US drilling activity resumes its downward spiral

April 5, 2002
US drilling activity declined this week, wiping out last week's gain that was the first after 9 weeks of straight losses, officials of Baker Hughes Inc., Houston, reported Friday. There were 738 rotary rigs drilling in the US and its waters this week, 23 fewer than last week and down from 1,200 a year ago.

By the OGJ editors

HOUSTON, Apr. 5 -- US drilling activity declined this week, wiping out last week's gain that was the first after 9 weeks of straight losses, officials of Baker Hughes Inc., Houston, reported Friday.

There were 738 rotary rigs drilling in the US and its waters this week, 23 fewer than last week when there was a gain of 11 units. A year ago at this time, the US rig count was at 1,200 and still climbing.

This week's losses were in the usual areas—land and natural gas drilling. There were 613 land rigs working in the US this week, 21 less than last week. The number of units drilling inland waters was up 2 to 15. But the number of rigs drilling in the US offshore sector was down 4 to 110. That included 107 working rigs in the Gulf of Mexico, down 2 from last week.
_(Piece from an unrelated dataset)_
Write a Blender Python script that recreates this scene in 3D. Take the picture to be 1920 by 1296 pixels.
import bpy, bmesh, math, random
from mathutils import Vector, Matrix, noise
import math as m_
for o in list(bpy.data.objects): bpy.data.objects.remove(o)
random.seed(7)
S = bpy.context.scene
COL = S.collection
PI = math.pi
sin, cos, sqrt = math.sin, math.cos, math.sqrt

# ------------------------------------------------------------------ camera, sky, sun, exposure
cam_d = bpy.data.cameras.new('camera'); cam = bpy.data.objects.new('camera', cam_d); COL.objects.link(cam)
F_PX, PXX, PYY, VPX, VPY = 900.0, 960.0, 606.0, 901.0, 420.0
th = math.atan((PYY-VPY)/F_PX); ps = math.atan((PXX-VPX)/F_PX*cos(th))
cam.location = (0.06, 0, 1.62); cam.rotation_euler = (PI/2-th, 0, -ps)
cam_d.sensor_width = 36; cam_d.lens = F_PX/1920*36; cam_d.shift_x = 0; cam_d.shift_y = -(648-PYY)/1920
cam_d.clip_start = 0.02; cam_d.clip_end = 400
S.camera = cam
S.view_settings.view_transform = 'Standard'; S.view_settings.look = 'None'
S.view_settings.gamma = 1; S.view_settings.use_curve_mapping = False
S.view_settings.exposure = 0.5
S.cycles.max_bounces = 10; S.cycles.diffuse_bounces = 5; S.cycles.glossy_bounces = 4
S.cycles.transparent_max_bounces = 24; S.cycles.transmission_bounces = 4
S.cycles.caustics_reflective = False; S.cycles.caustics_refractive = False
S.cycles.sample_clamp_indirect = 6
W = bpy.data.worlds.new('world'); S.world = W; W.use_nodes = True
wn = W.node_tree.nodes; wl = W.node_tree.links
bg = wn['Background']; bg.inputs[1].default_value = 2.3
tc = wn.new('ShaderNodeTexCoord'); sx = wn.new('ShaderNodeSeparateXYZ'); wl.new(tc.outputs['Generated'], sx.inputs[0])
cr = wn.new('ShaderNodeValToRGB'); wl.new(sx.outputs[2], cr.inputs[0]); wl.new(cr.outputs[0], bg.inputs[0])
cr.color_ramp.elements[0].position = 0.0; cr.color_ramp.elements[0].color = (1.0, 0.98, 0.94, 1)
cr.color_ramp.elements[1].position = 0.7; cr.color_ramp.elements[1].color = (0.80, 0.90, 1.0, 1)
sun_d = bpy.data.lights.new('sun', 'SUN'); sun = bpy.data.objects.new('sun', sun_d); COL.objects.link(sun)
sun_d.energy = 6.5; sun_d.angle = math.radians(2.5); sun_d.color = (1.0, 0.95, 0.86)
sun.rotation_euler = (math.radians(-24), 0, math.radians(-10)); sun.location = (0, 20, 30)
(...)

ODS-Petrodata Group, Houston, reported that the number of mobile offshore rigs available for work in the gulf decreased by 2 to 198 this week, while the number under contract increased by 1 to 122. That boosted the rig utilization rate in those waters by 1.6 points to 61.6%.

The total number of US rotary rigs drilling for natural gas was down by 18 to 591 this week. There were 145 rigs drilling for oil, a decrease of 5. Another 2 active rigs were unclassified.

The number of rigs involved in directional drilling was unchanged at 224, but horizontal drilling was down 2 rigs to 56.

New Mexico led the US decline, down 7 rigs to 30. Texas was a close second, down 5 rigs to 296. Rig counts in Oklahoma and California declined by 3 each to 77 and 20, respectively. Alaska was down 2 to 13, while Wyoming's rig count was unchanged at 35.

There were 178 rotary rigs working in Canada this week, down 73 from the previous week and far less than the 273 that were drilling during that same period in 2001.

ODS-Petrodata said the worldwide number of mobile offshore rigs under contract declined for the third consecutive week, down 4 to 517 out of a total fleet of 655. That dropped the fleet utilization rate to 78.9%. Activity in European waters was down 1 rig to 92 under contract out of 102 available, for 90.2% utilization.

Baker Hughes reported the international rotary rig count for March was up 18 units to 734. Gains included Europe, up 9 to 93; the Middle East, up 7 to 199; and Africa, up 6 to 60. Rig counts in Latin America and Asia Pacific were down 2 each to 221 and 161, respectively.

The company also reported 972 workover rigs active in the US during March, down from 975 in February and 1,193 a year ago. Canada had 324 active workover rigs in March, down from 354 in February and 413 last year.